If okayed, the rule would give applicants with higher salaries multiple chances in the lottery

By  Jasleen Kaur September 24th 2025 11:43 AM -- Updated: September 24th 2025 12:01 PM

PTC Web Desk: The Trump administration has proposed major changes to the H-1B visa programme, aiming to replace the current lottery system with a salary-based selection process. If approved, the rule would give applicants with higher salaries multiple chances in the lottery, while those with lower salaries would receive only one.

Under the new framework, for example, an engineer earning $150,000 at a company like Meta could have several entries, while a junior developer at a startup making $70,000 might get just one. Experts say this shift would favour established companies that can afford to pay top salaries, while reducing opportunities for smaller firms that rely on younger, international talent.
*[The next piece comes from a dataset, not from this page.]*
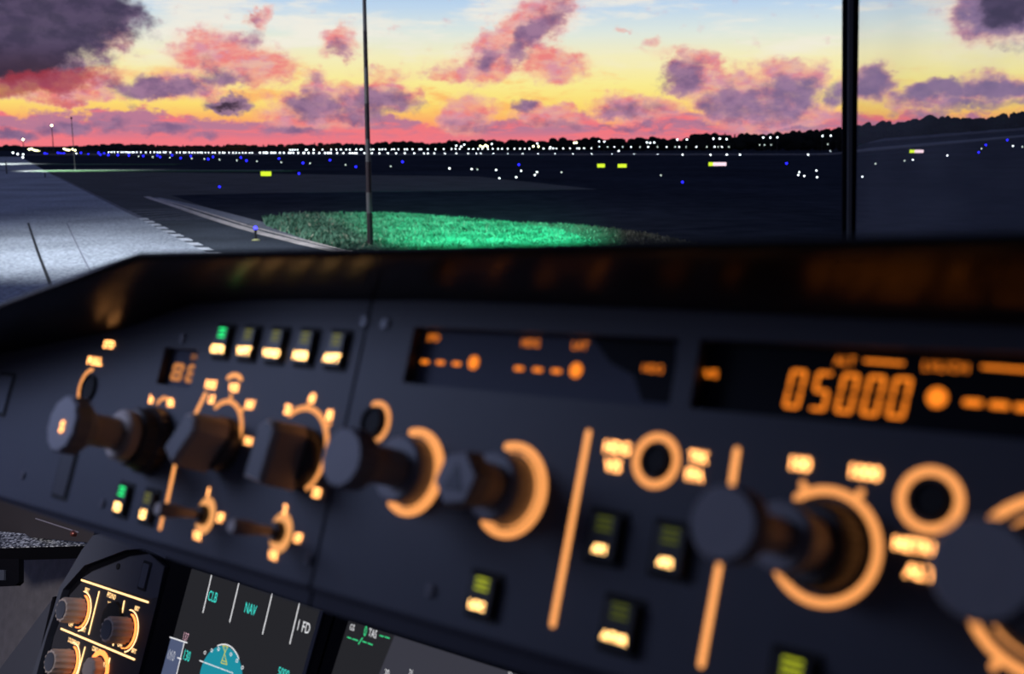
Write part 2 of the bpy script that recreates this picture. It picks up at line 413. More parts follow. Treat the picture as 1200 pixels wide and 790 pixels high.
kh = knob(fcu, ch, [('skirt', [(.0130, 0), (.0132, .0100), (.0120, .0114)], 'knob', {}),
               ('stem', [(.0082, .011), (.0088, .022)], 'knobside', {}),
               ('knob_cap', [(.0095, .021), (.0112, .0225), (.0112, .0290), (.0098, .0308)], 'knob', dict(n=6, rot=.2))])
m = MB(); m.prism([(ch[0]-.0050, ch[1]-.0042), (ch[0]+.0050, ch[1]-.0042), (ch[0], ch[1]+.0052)], .0308, .0311); m.build('triangle_mark', M['frame'], kh)
# ALT knob
ca = uv(965, 640); ring(fcu, 0, 0, .0168, .0027, 128, -142, c=ca, ticks=(118, 62))
knob(fcu, ca, [('outer_dial', [(.0136, 0), (.0132, .0105), (.0118, .0120)], 'darkknob', dict(flute=30, depth=.05, n=120)),
               ('stem', [(.0082, .0118), (.0082, .024)], 'knobside', {}),
               ('middle_dial', [(.0090, .0235), (.0102, .0250), (.0102, .0285), (.0092, .0295)], 'knob', dict(flute=16, depth=.03, n=96)),
               ('upper_stem', [(.0052, .0290), (.0052, .0540)], 'knobside', {}),
               ('knob_cap', [(.0080, .0520), (.0102, .0540), (.0104, .0600), (.0094, .0618)], 'knob', dict(flute=22, depth=.02, n=110))])
# V/S knob
cv = uv(1240, 690); ring(fcu, 0, 0, .0236, .0028, 140, 30, c=cv)
ring(fcu, 0, 0, .0236, .0028, 205, 262, c=cv, ticks=(240,))
m = MB(); m.arc(cv[0], cv[1], .0190, .0005, 150, 290, 0, .002); m.build('inner_lit_ring', M['ring'], fcu)
m = MB(); m.arc(cv[0], cv[1], .0190, .0005, 132, 60, 0, .002); m.build('inner_lit_ring', M['ring'], fcu)
knob(fcu, cv, [('skirt', [(.0150, 0), (.0150, .0120), (.0135, .0135)], 'darkknob', {}),
               ('stem', [(.0085, .013), (.0085, .050)], 'knobside', {}),
               ('knob_cap', [(.0090, .0490), (.0116, .0520), (.0118, .0615), (.0108, .0630)], 'knob', dict(flute=24, depth=.02, n=120))])
# rings round the push holes
for (px, py, w) in ((769, 540, .0027), (1090, 586, .0027)):
    ring(fcu, px, py, .0083, w, 0, 360)
    cx, cy = uv(px, py); m = MB(); m.lathe(cx, cy, [(.0058, 0), (.0058, .0012), (.0050, .0018), (.0046, .0008)], 32); m.build('push_button', M['slot'], fcu)
# tall lit lines
for (a, b, w) in (((690, 507), (648, 732), .0022), ((864, 528), (858, 567), .0022), ((843, 663), (822, 779), .0022)):
    m = MB(); m.bar(uv(*a), uv(*b), w, 0, .0004); m.build('lit_line', M['bar'], fcu)
legend(fcu, [('HDG', 724, 525, 9, .95), ('V/S', 719, 546, 9, .95), ('TRK', 819.5, 536, 8.5, .80), ('FPA', 815, 557, 9, .80),
             ('100', 939, 544, 10, .95), ('1000', 1015, 554, 10, 1.0), ('METRIC', 1078, 641, 9.5, .95), ('ALT', 1079, 671, 10, 1.0)])
push(fcu, 568, 698, 'LOC', 'olive2', .0130, .0150, tpx=6.5)
push(fcu, 711, 630, 'AP1', 'olive3', .0130, .0165, tpx=6.5)
push(fcu, 788, 645, 'AP2', 'olive3', .0130, .0165, tpx=6.5)
push(fcu, 729, 733, 'A/THR', 'olive3', .0135, .0165, tpx=6.5)
push(fcu, 930, 800, 'EXPED', 'olive2', .0130, .0165, tpx=9)

# toggles
for (bx, by, tx, ty, a, b_, c_) in ((240, 604, 190, 597, (245, 577), (259, 607), (232, 628)), (328, 624, 272, 606, (335, 597), (350, 631), (321, 651))):
    c = uv(bx, by); t = sub('toggle_switch', efis)
    m = MB(); m.lathe(c[0]+.001, c[1], [(.0092, 0), (.0092, .0005)], 40, squash=.86); m.build('lit_base', M['disc'], t)
    m = MB(); m.lathe(c[0], c[1], [(.0050, .0005), (.0050, .0025), (.0040, .0045)], 32); m.build('bushing', M['darkknob'], t, True)
    m = MB(); m.lathe(c[0], c[1], [(.0020, .004), (.0024, .013), (.0034, .018), (.0036, .025), (.0028, .027)], 24); m.build('lever', M['knobside'], t, True)
    legend(efis, [('1' if bx < 300 else '2', *a, 6.5, 1.2), ('OFF', *b_, 6.5, .62), ('VOR', *c_, 6, .7)])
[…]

It could also push the US workforce toward more senior, higher-paid roles and redefine global competition for skilled workers.

Explaining the impact, experts say if this rule goes into effect, the H-1B lottery will no longer be purely random. Instead, higher-paid candidates will have significantly better chances of being selected, while recent graduates and early-career workers will face much steeper odds.

This move follows President Donald Trump’s recent proclamation introducing a $100,000 fee for each new H-1B application. The visa programme, which allows US companies to hire foreign professionals in fields like technology and engineering, has long been awarded through a random lottery system.

White House spokeswoman Taylor Rogers defended the proposal, saying: “President Trump promised to put American workers first. This action discourages companies from abusing the system, keeps wages from being driven down, and gives certainty to businesses that genuinely need high-skilled workers.”

Trump echoed the message, stressing that the new rule creates an incentive to hire American workers first.

Indians are the biggest beneficiaries of the H-1B programme, accounting for 71% of all approved applications, according to US Citizenship and Immigration Services (USCIS). Indian IT giants such as TCS, Infosys, and Wipro depend heavily on H-1B visas, and analysts warn that the new fee could cost these firms billions of dollars. The result may be fewer hires in the US or a shift of jobs back to India.

White House staff secretary Will Scharf called the H-1B programme one of the “most abused visa systems” in the US.

The proposal comes as India’s External Affairs Minister S Jaishankar and Commerce Minister Piyush Goyal meet Trump administration officials in New York to discuss bilateral ties.